Thursday, January 6, 2011

A&S 50 Challenge Project 9: Viennese "Zeppelin" bread

For today's project, I went browsing through Clayton's bread book again, and this recipe caught my eye, I confess, mostly because of the reference to the zeppelin. 

Bread making is an excellent opportunity to cultivate patience.  I tell myself this every time I start a sponge, and one of these days I'm going to actually cultivate some patience. Haha.  Maybe.  Anyway, this recipe is very similar to most basic white wheat breads, but the sponge in this recipe is set aside at room temperature for three hours.  That's a very long time! 


Sponge: before


Sponge, after 3 hours
So, to start off, two cups of flour and two measures of yeast (about a scant tablespoon each) are measured into a bowl.  This is mixed  with two cups of hot water until smooth, and then a light layer of flour is sprinkled on top of the gooey sponge.  This then rests for three hours, covered, at room temperature.  Fortunately, I don't start classes until next week, so I spent the time working on a couple of small, unfinished sewing projects that have been sitting around waiting for me to complete.  Huzzah for hand work!  So, at the end of the three hours, I braced myself, and uncovered the bowl where, to my delight, there was a bubbly goo!  The resting period allowed for some fairly impressive gluten formation, apparently, as I found as I stirred the sponge down into a manageable gloop.  (That's the technical term, I swear!)    

Before rising
After first rise
Oil, salt, a little warm milk and about two more cups of flour were mixed in, and then I began the process of kneading in the remainder of the flour, about a quarter-cup at a time. I like to knead my dough on the counter, occasionally throwing it down onto the counter during the process.  It took about ten minutes, and the dough was very silky, with a lot of life to it.  This recipe calls for the dough to be greased and put into a bowl to rise.  Honestly, I normally skip this step, and just throw it back in the mixing bowl.  This dough was very springy, though, and I was curious to see what would happen, so I washed the bowl, and tossed the dough back into it with a little olive oil, turning it a couple of times, and then covering it with a clean kitchen towel.  Most modern bread recipes call for the dough to rise under plastic wrap, waxed paper, or some other modern material.  I prefer a clean kitchen towel, and always use that instead.  This dough rose quickly, easily doubling in size, with visible air bubbles under the surface. 

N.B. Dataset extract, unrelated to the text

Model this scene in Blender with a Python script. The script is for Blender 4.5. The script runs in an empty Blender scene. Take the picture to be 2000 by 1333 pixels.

This recipe also calls for two rising periods before shaping, one for an hour, the second for about twenty minutes.  I punched the dough down, re-covered it, and then the fun part!  The author suggested placing a small "can of ashes" in the oven while baking, apparently to replicate the "wood fired oven" flavour in the bread.  We have a fire pit outside, but it's also the middle of winter, and it's been snowing all day, of course!  I'm a Norsewoman, however, and, undaunted by a little snow, I headed out to the back yard and rummaged in the fire pit for some ashes.  Unfortunately, the ashes were all cemented into a solid block of ice.  I did manage to chip out some charred wood, which I put in a small make-shift foil container and set on the floor of the oven, as recommended.  (Note:  In the future I will use actual wood ashes, and lots more of them.  In the end there was minimal aroma of wood smoke noticeable and almost no impact on the final flavour, sadly!) 

Now, this bread is named for the shape of the loaves, and this is one area I need more practice on, but I managed to divide the dough into three sections and shape it into roughly the "slender football" shape recommended by the author.  After another period of rising under the kitchen towel, the loaves were slashed, brushed with salt water, and baked at 400°F for about 45 minutes, brushed with the salt water every fifteen minutes during the process.  They came out beautiful, if a teensy bit lopsided, with a nice brown crust. 

After the required "cooling off" period, we sliced into them, and they were really lovely.  The salt water created a nice, chewy crust, and the crumb was slightly irregular, but very tender, with small air pockets throughout which give it a nice rustic look and feel.  This bread is good enough to eat as-is, with a nice flavour from the salt water, and my kids quickly demolished half a loaf.  (Luckily, this recipe makes three loaves, so we have plenty for dinner tonight still!) 

Mirianna enjoying the Viennese "zeppelin" bread.
My 11 year old daughter, known in Society as Mirianna, was happy to pose for a picture, as long as I let her have yet another butter-slathered slice as a bribe.  A small price to pay!  This is another excellent recipe for a feast, with a more rustic look and feel to it which would be an enhancement to any feast table!